The selection of Grambling State University’s next president is tentatively slated for late February.

The search committee tasked with vetting candidates for the head desk at GSU adopted its search timeline at its first meeting Friday on campus in Grambling.

Rick Gallot, who’s served as Grambling State’s 10th president for more than seven years, will assume the presidency of the University of Louisiana System — which governs GSU, Louisiana Tech and seven other institutions — on Jan. 1, 2024.

The UL System Board of Supervisors plans to appoint an interim president at its Dec. 7 meeting who will serve from Jan. 1 until a permanent 11th president of GSU is named.

If the timeline adopted Friday holds, that will happen on either Feb. 21 or 22.

It starts with an advertisement for applications that will begin running as early as this week.

Preferred date for application submissions is Jan. 12. The search committee will receive the list of candidates on Jan. 17 and meet in Baton Rouge on Jan. 22 to review the applications and select semifinalists.

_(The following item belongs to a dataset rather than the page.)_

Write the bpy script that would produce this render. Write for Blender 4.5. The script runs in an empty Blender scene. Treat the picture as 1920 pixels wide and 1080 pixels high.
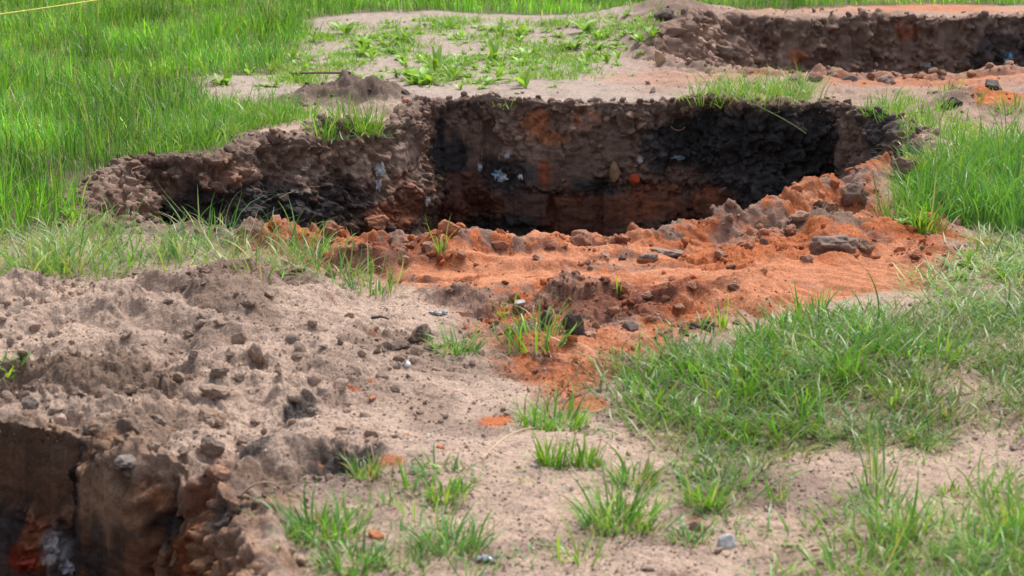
import bpy, math, random
import numpy as np
R = math.radians
SC = bpy.context.scene
COL = SC.collection

# ------------------------------------------------------------------ camera, sky, sun, exposure
CAM_H, LENS, PITCH = 1.6, 70.0, 13.74
FPX = 1920 * LENS / 36.0
cam_d = bpy.data.cameras.new("camera"); cam = bpy.data.objects.new("camera", cam_d); COL.objects.link(cam)
cam.location = (0, 0, CAM_H); cam.rotation_euler = (R(90 - PITCH), 0, 0)
cam_d.lens = LENS; cam_d.sensor_width = 36; cam_d.clip_start = 0.1; cam_d.clip_end = 3000
cam_d.dof.use_dof = True; cam_d.dof.focus_distance = 8.3; cam_d.dof.aperture_fstop = 6.3
SC.camera = cam
SUN_EL, SUN_AZ = 58.0, 28.0          # azimuth measured from +Y (away from the camera) towards +X
world = bpy.data.worlds.new("World"); SC.world = world; world.use_nodes = True
wn = world.node_tree; wn.nodes.clear()
sky = wn.nodes.new("ShaderNodeTexSky"); sky.sky_type = 'NISHITA'; sky.sun_disc = False
sky.sun_elevation = R(SUN_EL); sky.sun_rotation = R(SUN_AZ); sky.dust_density = 4.0; sky.air_density = 1.0; sky.ozone_density = 1.0
hs = wn.nodes.new("ShaderNodeHueSaturation"); hs.inputs['Saturation'].default_value = 0.55
bg = wn.nodes.new("ShaderNodeBackground"); bg.inputs[1].default_value = 0.122
wo = wn.nodes.new("ShaderNodeOutputWorld")
wn.links.new(sky.outputs[0], hs.inputs['Color']); wn.links.new(hs.outputs[0], bg.inputs[0]); wn.links.new(bg.outputs[0], wo.inputs[0])
sl = bpy.data.lights.new("sun", 'SUN'); sl.energy = 2.0; sl.angle = R(22); sl.color = (1.0, 0.96, 0.9)
so = bpy.data.objects.new("sun", sl); COL.objects.link(so)
so.rotation_euler = (R(90 - SUN_EL), 0, R(180 - SUN_AZ))
SC.view_settings.view_transform = 'Standard'; SC.view_settings.look = 'None'
SC.view_settings.gamma = 1.0; SC.view_settings.exposure = 0.95

# ------------------------------------------------------------------ noise
_rs = np.random.RandomState(11)
PERM = np.concatenate([_rs.permutation(256)] * 3).astype(np.int32)
GR2 = np.stack([np.cos(np.arange(256) * 2.39996), np.sin(np.arange(256) * 2.39996)], 1).astype(np.float32)
_g = _rs.normal(size=(256, 3)); GR3 = (_g / np.linalg.norm(_g, axis=1)[:, None]).astype(np.float32)
RND = _rs.rand(256).astype(np.float32); RND2 = _rs.rand(256).astype(np.float32); RND3 = _rs.rand(256).astype(np.float32)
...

Then the semifinalists will be interviewed on GSU campus on the week of Feb. 5, which will include meetings with students, faculty and alumni groups. The committee will select finalists that week, and then the full UL System board will make its final selection on Feb. 21 or 22.

“I may be a bit biased, but I believe the 11th president will have the best and brightest student body of any institution anywhere,” Gallot said in his opening remarks.

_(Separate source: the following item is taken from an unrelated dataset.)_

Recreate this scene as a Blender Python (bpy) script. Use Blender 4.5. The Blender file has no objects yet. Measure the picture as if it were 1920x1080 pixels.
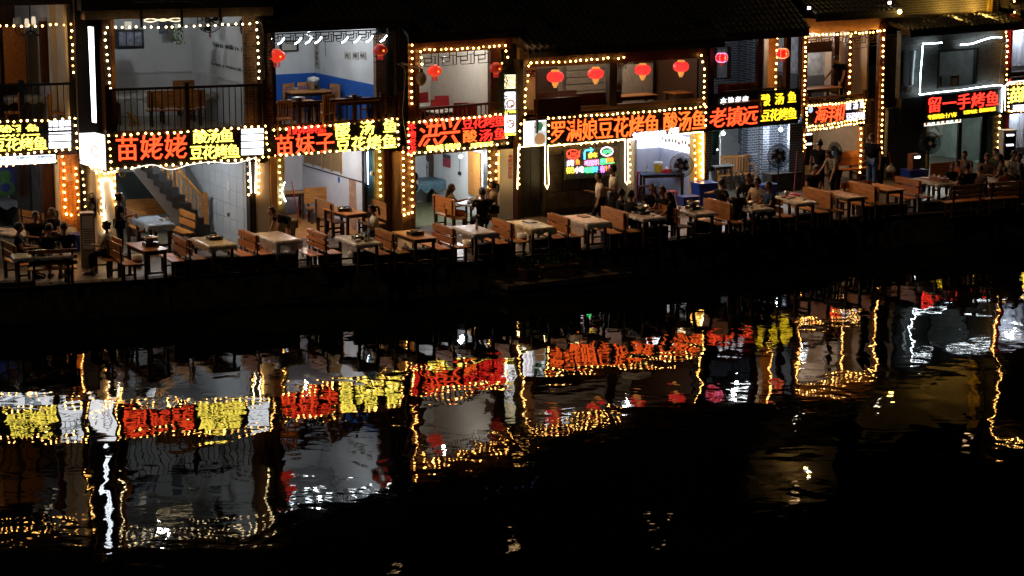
import bpy, bmesh, math, random
from math import sin, cos, pi
from mathutils import Vector, Matrix
R_ = math.radians
rnd = random.Random(7)
SC = bpy.context.scene
COL = SC.collection
# ------------------------------------------------------------------ camera, world, fill light, exposure
F_ = 4300.; P_ = R_(11.2); H_ = 11.2          # focal length (photo px), pitch, height over the water
cam = bpy.data.cameras.new('camera'); cam.sensor_width = 36; cam.lens = F_ / 1920 * 36
cam.clip_end = 600; cam.clip_start = .5
co = bpy.data.objects.new('camera', cam); COL.objects.link(co)
co.location = (0, 0, H_); co.rotation_euler = (pi/2 - P_, 0, 0); SC.camera = co
w = bpy.data.worlds.new('World'); SC.world = w; w.use_nodes = True
nt = w.node_tree; bg = nt.nodes['Background']
sk = nt.nodes.new('ShaderNodeTexSky'); sk.sky_type = 'NISHITA'; sk.sun_disc = False
sk.sun_elevation = R_(-4); sk.sun_rotation = R_(200)
nt.links.new(sk.outputs[0], bg.inputs[0]); bg.inputs[1].default_value = .004
sl = bpy.data.lights.new('glow_fill', 'SUN'); sl.energy = .1; sl.angle = R_(.5); sl.color = (1, .8, .62)  # faint warm fill added to lift the dark parts, like city glow
so = bpy.data.objects.new('glow_fill', sl); COL.objects.link(so); so.rotation_euler = (R_(50), 0, R_(-30))
SC.view_settings.view_transform = 'Standard'; SC.view_settings.look = 'None'
SC.view_settings.exposure = 0; SC.view_settings.gamma = 1; SC.view_settings.use_curve_mapping = False
SC.cycles.use_denoising = True
SC.cycles.max_bounces = 5; SC.cycles.diffuse_bounces = 3; SC.cycles.glossy_bounces = 3
SC.cycles.transmission_bounces = 4; SC.cycles.transparent_max_bounces = 6
SC.cycles.caustics_reflective = False; SC.cycles.caustics_refractive = False
SC.cycles.sample_clamp_indirect = 4

FLK = 8.0                                      # strength of the added warm floodlights
# ------------------------------------------------------------------ surveying helpers
def ray(px, py):
    a = (px-960)/F_; b = -(py-540)/F_
    return (a, cos(P_)+b*sin(P_), -sin(P_)+b*cos(P_))
def unp(px, py, z):
    d = ray(px, py); t = (z-H_)/d[2]; return (d[0]*t, d[1]*t)
class Fr:
    """ground frame: x along a facade, y into the building, z up"""
    def __init__(s, O, yaw, vang=None):
        s.O = O; s.yaw = yaw; s.u = (cos(yaw), sin(yaw))
        s.v = (-sin(yaw), cos(yaw)) if vang is None else (cos(vang), sin(vang))
        s.D = s.u[0]*s.v[1]-s.u[1]*s.v[0]
    def W(s, x, y, z): return (s.O[0]+x*s.u[0]+y*s.v[0], s.O[1]+x*s.u[1]+y*s.v[1], z)
    def lc(s, X, Y): return ((X*s.v[1]-Y*s.v[0])/s.D, (-X*s.u[1]+Y*s.u[0])/s.D)
    def L(s, px, py, ax=1, val=0.):
        d = ray(px, py); c = s.lc(-s.O[0], -s.O[1])+(H_,); e = s.lc(d[0], d[1])+(d[2],)
        t = (val-c[ax])/e[ax]; return tuple(c[i]+t*e[i] for i in range(3))
    def x(s, px, py, y=0.): return s.L(px, py, 1, y)[0]
    def z(s, px, py, y=0.): return s.L(px, py, 1, y)[2]
def mk(a, b, vang=120):
    A = unp(*a, 0); B = unp(*b, 0)
    return Fr(A, math.atan2(B[1]-A[1], B[0]-A[0]), R_(vang) if vang else None)
HF = {1: mk((0,531),(130,523)), 2: mk((155,543),(505,523)), 3: mk((510,516),(755,493)), 4: mk((762,490),(965,464)),
      5: mk((975,468),(1325,432)), 6: mk((1328,428),(1505,407)), 7: mk((1508,402),(1662,384)),
      8: mk((1690,386),(1880,359)), 9: mk((1885,358),(1925,352))}
ID = Fr((0, 0), 0)
ORG = {}
class MB:
    """collects shapes given in a frame's coordinates; build() links them as ONE mesh object"""
    def __init__(s, fr=ID): s.fr = fr; s.v = []; s.f = []
    def add(s, vs, fs):
        n = len(s.v); s.v += [s.fr.W(*p) for p in vs]; s.f += [tuple(i+n for i in q) for q in fs]; return s
    def hexa(s, p):  # 4 bottom + 4 top, same winding
        return s.add(p, [(3,2,1,0),(4,5,6,7),(0,1,5,4),(1,2,6,5),(2,3,7,6),(3,0,4,7)])
    def box(s, x0, x1, y0, y1, z0, z1):
        return s.hexa([(x0,y0,z0),(x1,y0,z0),(x1,y1,z0),(x0,y1,z0),(x0,y0,z1),(x1,y0,z1),(x1,y1,z1),(x0,y1,z1)])
    def prism(s, poly, ax, a, b):
        """extrude a 2D polygon along axis ax from a to b"""
        def P(q, t):
            return {0: (t, q[0], q[1]), 1: (q[0], t, q[1]), 2: (q[0], q[1], t)}[ax]
        n = len(poly)
        return s.add([P(q, a) for q in poly]+[P(q, b) for q in poly],
                     [tuple(range(n))[::-1], tuple(range(n, 2*n))]+[(i, (i+1) % n, n+(i+1) % n, n+i) for i in range(n)])
    def cyl(s, a, b, r, n=8, r2=None):
        a = Vector(a); b = Vector(b); r2 = r if r2 is None else r2
        d = (b-a).normalized(); q = d.orthogonal().normalized(); w_ = d.cross(q)
        vs = []
        for c, rr in ((a, r), (b, r2)):
            vs += [tuple(c+rr*(cos(2*pi*i/n)*q+sin(2*pi*i/n)*w_)) for i in range(n)]
        return s.add(vs, [tuple(range(n))[::-1], tuple(range(n, 2*n))]+[(i, (i+1) % n, n+(i+1) % n, n+i) for i in range(n)])
    def tube(s, pts, r, n=6, closed=False):
        P = [Vector(p) for p in pts]; N = len(P); vs = []
        for k, p in enumerate(P):
            a = P[(k-1) % N] if closed or k else p; b = P[(k+1) % N] if closed or k < N-1 else p
            d = (b-a).normalized() if (b-a).length > 1e-9 else Vector((0, 0, 1))
            up = Vector((0, 0, 1)) if abs(d.z) < .9 else Vector((0, 1, 0))
            q = d.cross(up).normalized(); w_ = d.cross(q)
            vs += [tuple(p+r*(cos(2*pi*i/n)*q+sin(2*pi*i/n)*w_)) for i in range(n)]
        fs = []
        for k in range(N if closed else N-1):
            k2 = (k+1) % N
            fs += [(k*n+i, k*n+(i+1) % n, k2*n+(i+1) % n, k2*n+i) for i in range(n)]
        if not closed: fs += [tuple(range(n)), tuple(range((N-1)*n, N*n))[::-1]]
        return s.add(vs, fs)
    def lathe(s, c, prof, n=12, sx=1, sy=1):
        vs = []; fs = []
        for r, z in prof: vs += [(c[0]+sx*r*cos(2*pi*i/n), c[1]+sy*r*sin(2*pi*i/n), c[2]+z) for i in range(n)]
        m = len(prof)
        for k in range(m-1): fs += [(k*n+i, k*n+(i+1) % n, (k+1)*n+(i+1) % n, (k+1)*n+i) for i in range(n)]
        fs += [tuple(range(n))[::-1], tuple(range((m-1)*n, m*n))]
        return s.add(vs, fs)
    def ball(s, c, r, n=8, m=5, sx=1, sy=1, sz=1):
        return s.lathe(c, [(max(.001, r*sin(pi*k/m)), -r*cos(pi*k/m)*sz) for k in range(m+1)], n, sx, sy)
    def build(s, name, mat=None, parent=None, smooth=False, kind=None, org=None):
        o = org or (ORG[parent.name] if parent is not None and parent.name in ORG else (0, 0, 0))
        me = bpy.data.meshes.new(name)
        me.from_pydata([(v[0]-o[0], v[1]-o[1], v[2]-o[2]) for v in s.v], [], s.f); me.validate()
        if mat: me.materials.append(mat)
        if smooth: me.polygons.foreach_set('use_smooth', [True]*len(me.polygons))
        ob = bpy.data.objects.new(name, me); COL.objects.link(ob)
        if parent is not None:
            ob.parent = parent; ORG[ob.name] = o
        elif org: ob.location = org; ORG[ob.name] = org
        if kind: ob['kind'] = kind
        return ob
def tag(o, label=None, cat=None, group=None, kind=None):
    if label: o['label'] = label
    if cat: o['category'] = cat
    if group: o['group'] = group
    if kind: o['kind'] = kind
    return o
def thing(name, label, cat, loc=(0, 0, 0), rz=0, group=None):
    o = bpy.data.objects.new(name, None); COL.objects.link(o); o.empty_display_size = .2
    o.location = loc; o.rotation_euler = (0, 0, rz)
    ORG[o.name] = tuple(loc) if rz == 0 else (0, 0, 0)
    return tag(o, label, cat, group)
def lthing(name, label, cat, loc, rz=0, group=None):
    """a thing whose parts are modelled round its own origin"""
    o = thing(name, label, cat, loc, rz, group); ORG[o.name] = (0, 0, 0); return o
def copy_tree(o, label=None, loc=None, rz=None, parent=None):
    c = o.copy(); COL.objects.link(c); c.parent = parent; ORG[c.name] = ORG.get(o.name, (0, 0, 0))
    for ch in list(KIDS.get(o.name, o.children)): copy_tree(ch, parent=c)
    if label: c['label'] = label
    if loc is not None: c.location = loc
    if rz is not None: c.rotation_euler = (0, 0, rz)
    return c
KIDS = {}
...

“Our next leader must be able to answer three important questions when making decisions. First, is it good for the students? Second, is it good for the university? And lastly, is it sustainable?”

Faculty, students and community members gave public comment on their hopes and expectations for the next president and the search process for more than an hour at Friday’s meeting.

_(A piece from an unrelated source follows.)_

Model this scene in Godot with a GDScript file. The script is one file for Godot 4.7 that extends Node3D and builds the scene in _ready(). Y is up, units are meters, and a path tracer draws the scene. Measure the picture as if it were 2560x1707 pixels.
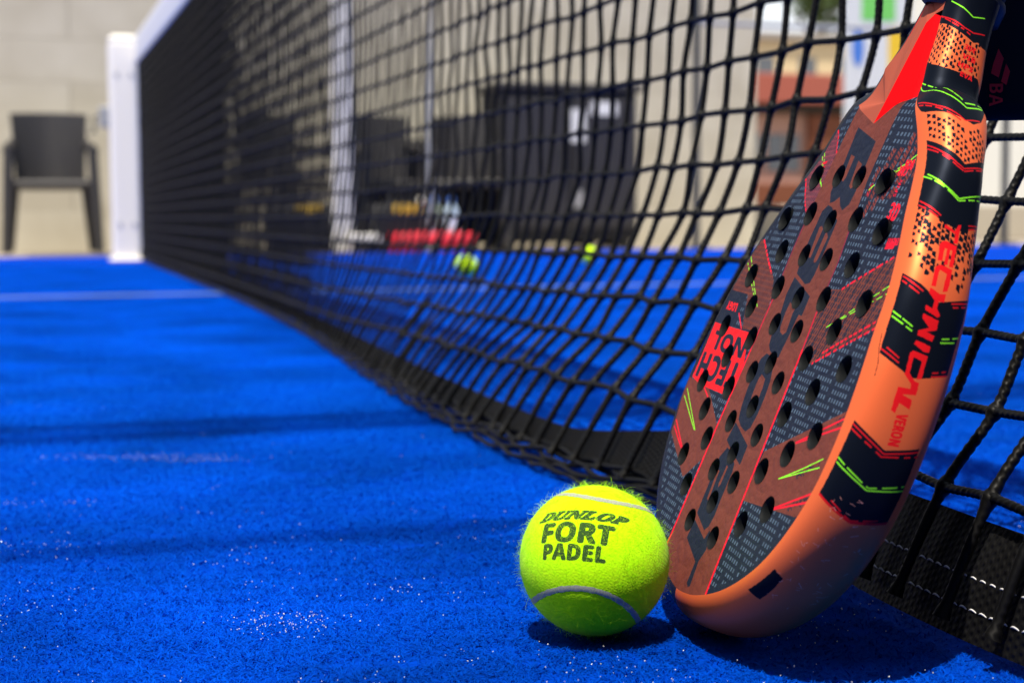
extends Node3D
# A padel ball and a padel racket leaning on the black net of a blue turf court.

const TH := 0.3032                       # heading of the net against the view
var P := Vector3(cos(TH), 0, -sin(TH))   # across the court, to the right and away
var N := Vector3(-sin(TH), 0, -cos(TH))  # along the net, towards the far post
const UPV := Vector3(0, 1, 0)
const CELL := 0.0375                     # mesh of the net
var SUN := Vector3(-.10, .94, .30).normalized()   # towards the sun
const EYE := Vector3(0, 0.1848, 0)
var names := {}
var M := {}
var rng := RandomNumberGenerator.new()

const FACE_LETTERS := [[125, 1033, -128, 965, -129, 831, -139, 740, -126, 672, -79, 643, -37, 662, 6, 702, 46, 680, 88, 670, 128, 719, 130, 763, 117, 853], [96, 660, 46, 652, -74, 593, -73, 516, -75, 405, -71, 336, -56, 300, -13, 290, 128, 329, 140, 387, 147, 498, 139, 565, 136, 628], [134, 311, -120, 243, -121, 151, -84, 154, -76, 125, -77, 82, -68, 27, -56, -54, 10, -50, 65, -38, 101, -16, 120, 29, 120, 124, 147, 224], [88, -54, 19, -60, -40, -94, -78, -165, -90, -240, -90, -314, -74, -383, -34, -408, 40, -397, 97, -373, 123, -318, 142, -225, 144, -138, 130, -84], [114, -392, -124, -458, -129, -549, -44, -529, 67, -501, 132, -481, 124, -449], [88, -510, 20, -518, -64, -557, -77, -589, -78, -724, -85, -793, -70, -854, -37, -880, 121, -836, 125, -774, 128, -653, 132, -564], [114, -868, -78, -913, -98, -866, -118, -872, -147, -946, -118, -1007, -136, -1120, -116, -1130, -88, -1117, -86, -1018, 120, -958, 118, -908]]
const FACE_SLOTS := [[74, 902, 29, 893, 29, 793, 42, 773, 63, 780], [-30, 875, -83, 860, -90, 754, -71, 742, -45, 756], [67, 562, 91, 556, 78, 428, 69, 409, 49, 409, 48, 450, 43, 547], [-16, 536, -2, 531, 3, 406, -8, 392, -30, 394, -38, 414, -47, 514], [67, 197, -17, 176, -12, 152, -27, 64, 0, 47, 40, 56, 62, 80, 72, 146], [48, -147, -11, -161, -25, -201, -32, -309, 1, -327, 41, -303, 58, -251, 63, -180], [92, -618, 67, -617, 53, -761, 77, -758], [11, -578, -7, -583, -7, -667, 6, -687, 18, -668]]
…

“We are at a crossroads,” alumna and faculty member Suzanne Mayo said. “We can’t get this wrong this time. We’ve got to get it right.”

Several commenters said they hoped the next GSU president would work well with the broader Grambling community.

“On behalf of my neighbor, Mrs. Nelda Baisy, she wants to find somebody that can come around in the community and just let us know what’s going on on campus,” Mayo said. “We want to kind of connect the community to the university.”

Some faculty members also urged the committee to make sure the next president will prioritize faculty resources.

“The faculty are going to be the ones shaping our product, shaping the students that will go out and be the future of the workforce,” said Edward Holt, head of GSU’s History Department. “So we need somebody that is not looking to come in and streamline faculty, but rather looking to enhance the faculty that are here, enhance faculty support.”

Gary Poe, president of Grambling’s Faculty Senate and the only voting member of the search committee from outside the UL System board, was more direct, saying faculty are “severely underpaid” and suggesting the next president should seek to boost pay up to the regional average.

The search committee’s voting members are Poe and eight of the UL System board’s 16 members. It’s co-chaired by Gallot and outgoing UL System President Jim Henderson.

There are also eight non-voting advisory members selected from the university and community.

Athletics came up a few times throughout the commentary. One faculty member said GSU is “an athletic institution” and the next president should be athletic-friendly, while an advisory member of the committee later said the university is “an academic institution” first and foremost.

Some said the next leader should be familiar with the Grambling culture, while others said the university should lessen “institutional incest” and get more outside perspectives.

After the meeting, Henderson, who’s already spearheaded seven president searches across the system, said he was impressed with the breadth and depth of the feedback.

“It was as rich and substantive as any of the eight that I’ve participated in,” he said. “It was obvious that Grambling is important to this community and this state, and the feedback represented that.”

The search committee is ultimately tasked with recommending at least two candidates to the UL System board for consideration. The panel will return to GSU campus once semifinalists have been named.